The shifting sands of auditing should send signal to boards

You might recall back in mid-2015 we chatted about the Australian Securities and Investments Commission – or ASIC – and its push to make it easier to prosecute company executives and directors for overseeing poor business culture that leads to very poor business performance.

We spoke then of it representing a seismic shift on the governance landscape and it’s good to learn that the rumblings continue, this time in the corridors of some of the world’s most prestigious accounting firms.

Just recently, KPMG announced that it has broken with a century-long tradition of hiring only accounting and economics graduates for its auditing section by taking on 42 graduates in this area who boast none of these qualifications. Rather, they come with what are termed “soft skills” – in areas such as mathematics, IT, social science…and even counter terrorism.

What’s more, KPMG anticipates that one-third of its almost 400 audit graduate intake this year will have no accounting background.

And it’s all because of the shifting sands of what was traditionally the auditing environment. The anticipated new corporate reporting rules will demand that the modern external auditor of today and tomorrow is no longer required to audit only accounts, look at revenue and expenses and carry out random spot checks on internal controls and financial systems before signing off on a company’s accounts.

It’s poised to be an altogether more sophisticated undertaking, where, with so much these days being done by IT systems, data analytics will become increasingly central to the audit process.

So KPMG has moved to bring diversity to its auditing division by complementing its traditional auditors with those who can think beyond the numbers. And I understand that another of the big players, PricewaterhouseCoopers, is carrying out a lot of extra training on technology skills, for precisely the same reason.

It seems clear that the auditor of the future will be a very different animal from that of even five years ago and will be required to also look into the corporate culture on the grounds that bad culture often leads to bad conduct and equally bad outcomes.

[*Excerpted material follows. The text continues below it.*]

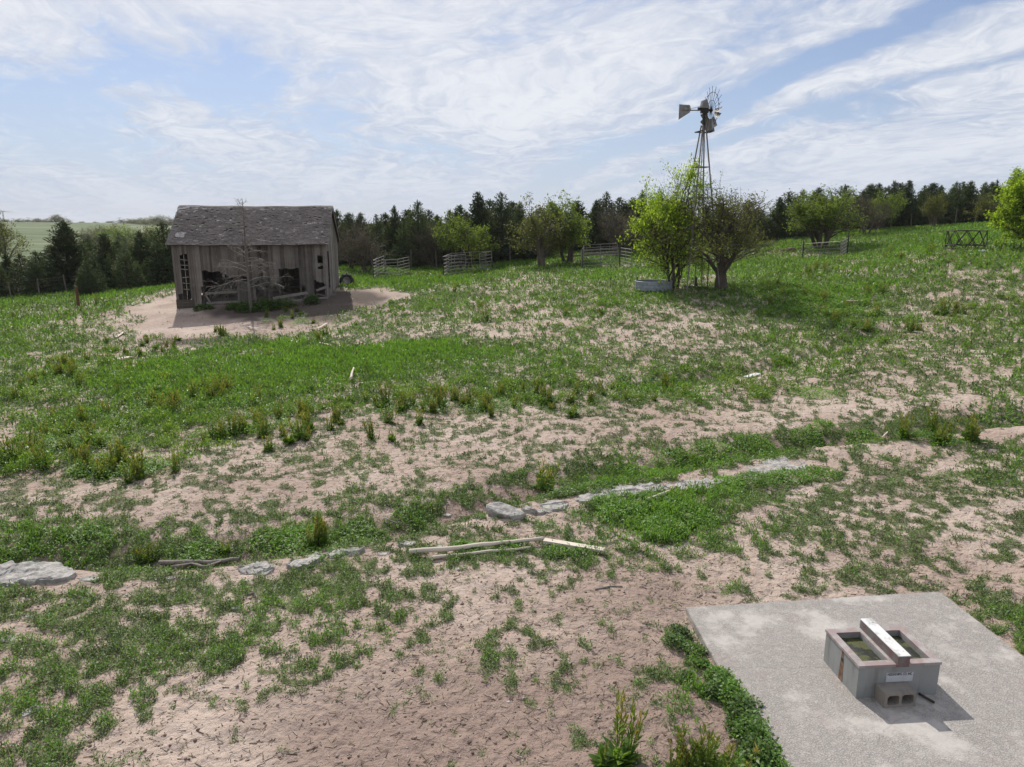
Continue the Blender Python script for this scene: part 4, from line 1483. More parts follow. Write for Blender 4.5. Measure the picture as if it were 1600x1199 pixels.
# ------------------------------------------------------------------ stock tank and its post
def stock_tank():
    p = gp(1025, 457)
    p = Vector((p.x, p.y + 0.9, hz(p.x, p.y + 0.9)))
    r_ = empty('stock_tank', (p[0], p[1], p[2] - 0.03), 0.4)
    tag(r_, 'round ribbed galvanized stock tank under the yellow green tree', 'stock tank')
    m = MB()
    rad, h = 1.17, 0.62
    prof = [(0.0, 0.02), (rad - 0.02, 0.02), (rad, 0.05)]
    for i in range(1, 30):
        zz = 0.05 + (h - 0.08) * i / 30
        prof.append((rad + 0.004 * math.sin(zz / 0.62 * 2 * math.pi * 3.0), zz))
    prof += [(rad, h - 0.03)]
    prof += [(rad - 0.02, h - 0.03), (rad - 0.02, 0.14)]
    m.lathe(prof, 48, 0.5)
    m.build('tank_shell', M['steel'], r_, True)
    m = MB()
    ps = [(rad * math.cos(2 * math.pi * i / 48), rad * math.sin(2 * math.pi * i / 48), h - 0.03) for i in range(49)]
    m.tube(ps, 0.026, 8, 1.4, cap=False)
    m.build('rim', M['steel'], r_, True)
    w = MB()
    w.add([((rad - 0.02) * math.cos(2 * math.pi * i / 48), (rad - 0.02) * math.sin(2 * math.pi * i / 48), 0.22) for i in range(48)], [tuple(range(48))], 0.5)
    w.build('water', M['water'], r_)

def water_material():
    m, t, out = new_mat('algae_water')
    geo = t.new('ShaderNodeTexCoord')
    n = t.noise(geo.outputs['Object'], 5.0, 6, 0.65, 0.6)
    n2 = t.noise(geo.outputs['Object'], 40.0, 4, 0.7)
    alg = t.mix(n2, (0.030, 0.036, 0.010), (0.095, 0.098, 0.022))
    f = t.step(t.math('ADD', n, t.math('MULTIPLY', n2, 0.25)), 0.56, 0.68)
    c = t.mix(f, (0.030, 0.032, 0.026), alg)
    rg = t.math('ADD', t.math('MULTIPLY', f, 0.6), 0.10)
    principled(t, out, c, rg, normal=t.bump(n2, 0.35, 0.01), spec=0.5)
    return m
M['water'] = water_material()
stock_tank()

def simple_post(u, vb, Y, vt, w, mat, name, label, lean=0.0, cat='post'):
    p = gp(u, vb)
    Y = p.y
    z = p.z
    top = at(u, vt, Y)[2] - z
    m = MB()
    m.tube([(0, 0, -0.2), (lean * 0.5 * top, 0, top * 0.5), (lean * top, 0.01, top)], [w, w * 0.95, w * 0.85], 8, 0.5)
    o = m.build(name, mat, None, False, (p[0], Y, z))
    tag(o, label, cat)
    return o
simple_post(995, 456, 42.8, 433, 0.045, M['darksteel'], 'steel_post', 'thin dark steel post standing at the left of the stock tank')
simple_post(123, 480, 50, 448, 0.10, M['redpost'], 'wooden_post', 'lone reddish brown wooden post in the grass left of the barn')
simple_post(279, 482, 46.3, 444, 0.03, M['darksteel'], 'steel_post', 'thin rusty steel post at the left front corner of the barn')
simple_post(1105, 452, 44.6, 405, 0.03, M['darksteel'], 'steel_post', 'thin upright pipe between the two windmill trees')

# pump below the tower and odds and ends round the trunks
def well_pump():
    p = gp(1087, 451)
    r_ = empty('well_pump', p)
    tag(r_, 'small dark iron well pump on the ground between the windmill trees', 'pump')
    m = MB()
    m.tube([(0, 0, 0), (0, 0, 0.28)], [0.14, 0.10], 8); m.tube([(0, 0, 0.25), (0, 0, 0.62)], [0.06, 0.05], 8); m.box((0, 0, 0.64), (0.14, 0.10, 0.08))
    m.build('pump_body', M['darksteel'], r_)
    m = MB(); m.tube([(-0.05, 0, 0.4), (-0.30, -0.05, 0.42), (-0.36, -0.05, 0.22)], 0.03, 6); m.build('spout', M['darksteel'], r_)
    m = MB(); m.bar((-0.7, 0.2, 0.08), (-0.1, 0.15, 0.06), 0.12, 0.12); m.bar((0.2, -0.1, 0.05), (0.6, 0.1, 0.05), 0.10, 0.08); m.build('base_timber', M['inner'], r_)
well_pump()

# ------------------------------------------------------------------ fences of posts and wire along the trees
def wire_fence(px, Y0, label, hp=1.5, w=0.065, dark=False):
    pts_ = []
    for u, vb, Y in px:
        p = at(u, vb, Y)
        pts_.append(Vector((p[0], Y, hz(p[0], Y))))
    r_ = empty('wire_fence', pts_[0])
    tag(r_, label, 'fence')
    rnd = random.Random(len(px))
    tops = []
    for q in pts_:
        l = q - pts_[0]
        lean = rnd.uniform(-0.10, 0.04)
        hh = hp * rnd.uniform(0.9, 1.12)
        m = MB(); m.tube([l + Vector((0, 0, -0.2)), l + Vector((lean * hh, rnd.uniform(-.06, .06), hh))], [w, w * 0.8], 7, rnd.uniform(0.4, 0.9))
        m.build('post', M['post'], r_)
        tops.append((l, lean, hh))
    for f in (0.3, 0.55, 0.8, 0.95):
        m = MB()
        m.tube([t_[0] + Vector((t_[1] * t_[2] * f, 0, hp * f)) for t_ in tops], 0.004, 3, 0.4, cap=False)
        m.build('wire', M['darksteel'], r_)
wire_fence([(-28, 474, 58.5), (18, 466, 59), (62, 461, 59.5), (105, 457, 61), (142, 453, 62), (189, 449, 63), (231, 447, 64), (273, 445, 65)], 60, 'grey wooden fence posts with wire in front of the left cedars')
wire_fence([(603, 413, 68), (642, 411, 69), (682, 408, 71), (720, 406, 72), (758, 402, 73), (797, 398, 74), (876, 394, 77), (918, 392, 78), (953, 390, 80), (985, 388, 81)], 70, 'slim grey fence posts with wire in front of the cedar row behind the pens', 1.9, 0.06)
wire_fence([(1350, 374, 80), (1390, 368, 82), (1423, 362, 83), (1458, 358, 84), (1492, 355, 84), (1523, 352, 84), (1556, 350, 84)], 84, 'grey fence posts with wire in front of the right hilltop cedars', 1.6, 0.055)

# ------------------------------------------------------------------ pens made of livestock panels
def panel_mesh(ln, hgt, rails=6, posts=3, droop=0.0):
    m = MB()
    for i in range(rails):
        z = 0.22 + (hgt - 0.22) * i / (rails - 1)
        m.tube([(0, 0, z), (ln, 0, z - droop)], 0.032 if i in (0, rails - 1) else 0.026, 6, 0.5)
    for j in range(posts):
        x = ln * j / (posts - 1)
        m.tube([(x, 0, 0.0 if j in (0, posts - 1) else 0.2), (x, 0, hgt)], 0.032, 6, 0.4)
    return m

def pen(label, panels, mat, hgt=1.6, posts=(), rails=6):
    first = None
    for (u0, v0, Y0, u1, v1, Y1) in panels:
        a, b = at(u0, v0, Y0), at(u1, v1, Y1)
        A_ = Vector((a[0], Y0, hz(a[0], Y0)))
        B_ = Vector((b[0], Y1, hz(b[0], Y1)))
        if first is None:
            first = A_
            r_ = empty('panel_pen', A_)
            tag(r_, label, 'pen')
        d = B_ - A_
        ln = math.hypot(d.x, d.y)
        o = panel_mesh(ln, hgt, rails, max(3, int(ln / 1.5) + 1)).build('panel', mat, r_)
        o.location = A_ - first
        o.rotation_euler = (0, -math.atan2(d.z, ln), math.atan2(d.y, d.x))
    for (u, v, Y, h_) in posts:
        q = at(u, v, Y)
        m = MB(); m.tube([(0, 0, -0.2), (0, 0, h_)], 0.05, 7, 0.4)
        o = m.build('post', M['darksteel'], r_)
        o.location = Vector((q[0], Y, hz(q[0], Y))) - first
pen('low pen of grey pipe panels nearest the barn', [(583, 436, 60, 622, 432, 62.5), (622, 432, 62.5, 640, 430, 66), (583, 436, 60, 601, 430, 67)], M['panel'], 1.55, [(583.5, 437, 60, 1.6), (603, 434, 63, 1.7)])
pen('square grey pipe panel pen in front of the bright green bush', [(693, 428, 63, 706, 421, 68), (706, 421, 68, 769, 419, 69), (693, 428, 63, 728, 424, 66), (769, 419, 69, 750, 424, 66.5)], M['panel'], 1.75, [(693, 428, 62.9, 1.75), (769, 419, 69, 1.8)])
pen('long grey panel pen left of the windmill lime tree', [(909, 418, 64, 968, 417, 64.5), (968, 417, 64.5, 986, 421, 61), (909, 418, 64, 912, 410, 72), (912, 410, 72, 965, 408, 72)], M['panel'], 1.6, [(909.5, 419, 64, 1.7), (968, 417, 64.4, 1.8)])
pen('dark panel pen right of the windmill below the many stemmed tree', [(1254, 401, 64, 1313, 405, 60), (1313, 405, 60, 1323, 398, 66)], M['panel'], 1.35, [(1254, 402, 63.9, 1.6), (1323, 400, 65.5, 2.0)], 5)
# low feed bunk behind the long pen
def trough_bunk():
    a = at(905, 398, 72)
    m = MB()
    r_ = empty('feed_bunk', (a[0], 72, hz(a[0], 72)))
    tag(r_, 'low dark timber rail frame lying behind the long panel pen', 'rail frame')
    m.bar((-1.4, 0, 0.5), (4.6, 1.0, 0.9), 0.10, 0.14, 0.6); m.build('top_rail', M['post'], r_)
    for x in (-1.2, 0.8, 2.8, 4.4):
        m = MB(); m.tube([(x, 0.16 * (x + 1.4), -0.1), (x, 0.16 * (x + 1.4), 0.55 + 0.07 * x)], 0.05, 6); m.build('leg', M['post'], r_)
trough_bunk()

# ------------------------------------------------------------------ hay ring
def hay_ring():
    Y = 48.5
    p = at(1509, 379, Y)
    r_ = empty('hay_ring', (p[0], Y, hz(p[0], Y)), 0.35)
    tag(r_, 'dark steel round hay feeder ring with crossed bars beside the bright tree', 'hay feeder')
    rad, h = 1.18, 1.22
    def c(a, z): return Vector((rad * math.cos(a), rad * math.sin(a), z))
    n = 10
    for z in (0.05, 0.30, h):
        m = MB(); m.tube([c(2 * math.pi * i / 40, z) for i in range(41)], 0.030, 6, 0.4, cap=False); m.build('hoop', M['darksteel'], r_)
    for i in range(n):
        a, b = 2 * math.pi * i / n, 2 * math.pi * (i + 1) / n
        m = MB(); m.tube([c(a, 0.05), c((a * .5 + b * .5), 0.62) * 0.99, c(b, h)], 0.026, 5, 0.4); m.build('slant_bar', M['darksteel'], r_)
        m = MB(); m.tube([c(b, 0.05), c((a * .5 + b * .5), 0.62) * 1.01, c(a, h)], 0.026, 5, 0.4); m.build('slant_bar', M['darksteel'], r_)
hay_ring()

# ------------------------------------------------------------------ concrete slab and waterer
def concrete_material(name, rough_tex=True):
    m, t, out = new_mat(name)
    tc_ = t.new('ShaderNodeTexCoord')
    P_ = tc_.outputs['Object']
    n1 = t.noise(P_, 0.9, 5, 0.6)
    n2 = t.noise(P_, 9.0, 6, 0.7)
    n3 = t.noise(P_, 46.0, 5, 0.75)
    vd = t.new('ShaderNodeTexVoronoi', feature='DISTANCE_TO_EDGE')
    wp = t.new('ShaderNodeTexNoise'); wp.inputs['Scale'].default_value = 12.0; wp.inputs['Detail'].default_value = 3
    t.l.new(P_, wp.inputs['Vector'])
    t._set(vd.inputs['Vector'], t.vmath('ADD', P_, t.vmath('MULTIPLY', t.vmath('SUBTRACT', wp.outputs['Color'], (.5, .5, .5)), (0.12, 0.12, 0.12))))
    vd.inputs['Scale'].default_value = 34.0
    crack = t.step(vd.outputs['Distance'], 0.02, 0.16, 1.0, 0.0)
    zone = t.step(n1, 0.38, 0.50)                     # smooth trowelled areas have no tining
    crack = t.math('MULTIPLY', crack, t.math('ADD', t.math('MULTIPLY', zone, 0.85), 0.12))
    crack = t.math('MULTIPLY', crack, t.step(n2, 0.30, 0.52))
    c = t.mix(zone, (0.445, 0.412, 0.378), (0.365, 0.335, 0.308))
    c = t.mix(t.step(n2, 0.35, 0.75, 0.0, 0.30), c, (0.27, 0.252, 0.235))
    c = t.mix(t.step(n3, 0.58, 0.80, 0, 0.22), c, (0.24, 0.222, 0.205))
    lv = t.new('ShaderNodeTexVoronoi', feature='DISTANCE_TO_EDGE')
    lv.inputs['Scale'].default_value = 0.42
    t._set(lv.inputs['Vector'], t.vmath('ADD', P_, t.vmath('MULTIPLY', wp.outputs['Color'], (0.16, 0.16, 0.0))))
    c = t.mix(t.step(lv.outputs['Distance'], 0.001, 0.005, 0.22, 0.0), c, (0.10, 0.09, 0.085))
    c = t.mix(t.math('MULTIPLY', crack, 0.45), c, (0.19, 0.172, 0.16))
    pk = t.step(t.noise(P_, 1.7, 4, 0.6, 0.4), 0.58, 0.75, 0, 0.45)
    c = t.mix(pk, c, (0.34, 0.262, 0.235))
    hgt = t.math('SUBTRACT', t.math('MULTIPLY', n3, 0.5), crack)
    principled(t, out, c, 0.92, normal=t.bump(hgt, 0.6, 0.015), spec=0.25)
    return m
M['slab'] = concrete_material('rough_concrete')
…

This will allow them to appreciate how culture influences conduct and best of all, will place them in a position – and hopefully early in the piece – where they can flag cultural issues that could lead to corporate collapse and advise and assist accordingly.

This is good news for all of us out there who might have an interest in or be shareholders of publicly listed companies and a wake-up call for any recalcitrant boards and executives out there.

For surely if the big accounting firms are increasingly seeking a mix of accounting and economics graduates and those with lateral, innovative and social skills, that should tell us where the corporate world is heading?

And that’s where forward-thinking boards should already be – or at least be heading.